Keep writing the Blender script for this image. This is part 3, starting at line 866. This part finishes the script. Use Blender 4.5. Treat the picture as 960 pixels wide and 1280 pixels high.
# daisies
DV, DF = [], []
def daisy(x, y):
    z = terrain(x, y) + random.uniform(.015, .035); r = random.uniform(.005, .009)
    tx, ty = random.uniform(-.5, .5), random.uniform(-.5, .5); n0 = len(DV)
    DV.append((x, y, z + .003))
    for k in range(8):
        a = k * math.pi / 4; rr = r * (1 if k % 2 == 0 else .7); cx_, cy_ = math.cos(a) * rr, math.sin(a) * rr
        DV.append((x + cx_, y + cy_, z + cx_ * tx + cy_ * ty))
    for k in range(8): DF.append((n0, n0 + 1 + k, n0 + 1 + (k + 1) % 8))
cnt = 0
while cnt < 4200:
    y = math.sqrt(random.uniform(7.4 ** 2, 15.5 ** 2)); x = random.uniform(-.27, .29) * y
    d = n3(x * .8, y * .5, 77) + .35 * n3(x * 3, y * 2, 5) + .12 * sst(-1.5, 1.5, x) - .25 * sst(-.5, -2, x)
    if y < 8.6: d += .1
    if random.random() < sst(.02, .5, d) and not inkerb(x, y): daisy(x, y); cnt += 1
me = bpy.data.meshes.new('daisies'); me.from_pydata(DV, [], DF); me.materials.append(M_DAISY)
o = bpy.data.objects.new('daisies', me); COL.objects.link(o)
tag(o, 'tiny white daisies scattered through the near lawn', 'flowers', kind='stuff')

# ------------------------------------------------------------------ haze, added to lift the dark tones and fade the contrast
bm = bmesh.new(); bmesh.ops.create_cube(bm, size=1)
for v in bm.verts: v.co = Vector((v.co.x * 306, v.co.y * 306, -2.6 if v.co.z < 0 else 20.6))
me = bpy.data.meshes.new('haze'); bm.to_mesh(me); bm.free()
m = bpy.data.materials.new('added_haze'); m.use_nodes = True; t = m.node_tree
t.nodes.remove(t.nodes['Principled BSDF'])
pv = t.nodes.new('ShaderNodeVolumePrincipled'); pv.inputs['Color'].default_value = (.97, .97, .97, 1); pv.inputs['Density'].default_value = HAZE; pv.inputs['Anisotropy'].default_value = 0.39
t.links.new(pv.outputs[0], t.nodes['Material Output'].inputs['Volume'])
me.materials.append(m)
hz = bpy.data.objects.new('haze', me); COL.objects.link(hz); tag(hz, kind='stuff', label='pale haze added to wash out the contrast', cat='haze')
------
• [WORK INSTRUCTIONS] Give the complete listing a second time, exactly as it reads.

• [RESPONSE BELOW]
Keep writing the Blender script for this image. This is part 3, starting at line 866. This part finishes the script. Use Blender 4.5. Treat the picture as 960 pixels wide and 1280 pixels high.
# daisies
DV, DF = [], []
def daisy(x, y):
    z = terrain(x, y) + random.uniform(.015, .035); r = random.uniform(.005, .009)
    tx, ty = random.uniform(-.5, .5), random.uniform(-.5, .5); n0 = len(DV)
    DV.append((x, y, z + .003))
    for k in range(8):
        a = k * math.pi / 4; rr = r * (1 if k % 2 == 0 else .7); cx_, cy_ = math.cos(a) * rr, math.sin(a) * rr
        DV.append((x + cx_, y + cy_, z + cx_ * tx + cy_ * ty))
    for k in range(8): DF.append((n0, n0 + 1 + k, n0 + 1 + (k + 1) % 8))
cnt = 0
while cnt < 4200:
    y = math.sqrt(random.uniform(7.4 ** 2, 15.5 ** 2)); x = random.uniform(-.27, .29) * y
    d = n3(x * .8, y * .5, 77) + .35 * n3(x * 3, y * 2, 5) + .12 * sst(-1.5, 1.5, x) - .25 * sst(-.5, -2, x)
    if y < 8.6: d += .1
    if random.random() < sst(.02, .5, d) and not inkerb(x, y): daisy(x, y); cnt += 1
me = bpy.data.meshes.new('daisies'); me.from_pydata(DV, [], DF); me.materials.append(M_DAISY)
o = bpy.data.objects.new('daisies', me); COL.objects.link(o)
tag(o, 'tiny white daisies scattered through the near lawn', 'flowers', kind='stuff')

# ------------------------------------------------------------------ haze, added to lift the dark tones and fade the contrast
bm = bmesh.new(); bmesh.ops.create_cube(bm, size=1)
for v in bm.verts: v.co = Vector((v.co.x * 306, v.co.y * 306, -2.6 if v.co.z < 0 else 20.6))
me = bpy.data.meshes.new('haze'); bm.to_mesh(me); bm.free()
m = bpy.data.materials.new('added_haze'); m.use_nodes = True; t = m.node_tree
t.nodes.remove(t.nodes['Principled BSDF'])
pv = t.nodes.new('ShaderNodeVolumePrincipled'); pv.inputs['Color'].default_value = (.97, .97, .97, 1); pv.inputs['Density'].default_value = HAZE; pv.inputs['Anisotropy'].default_value = 0.39
t.links.new(pv.outputs[0], t.nodes['Material Output'].inputs['Volume'])
me.materials.append(m)
hz = bpy.data.objects.new('haze', me); COL.objects.link(hz); tag(hz, kind='stuff', label='pale haze added to wash out the contrast', cat='haze')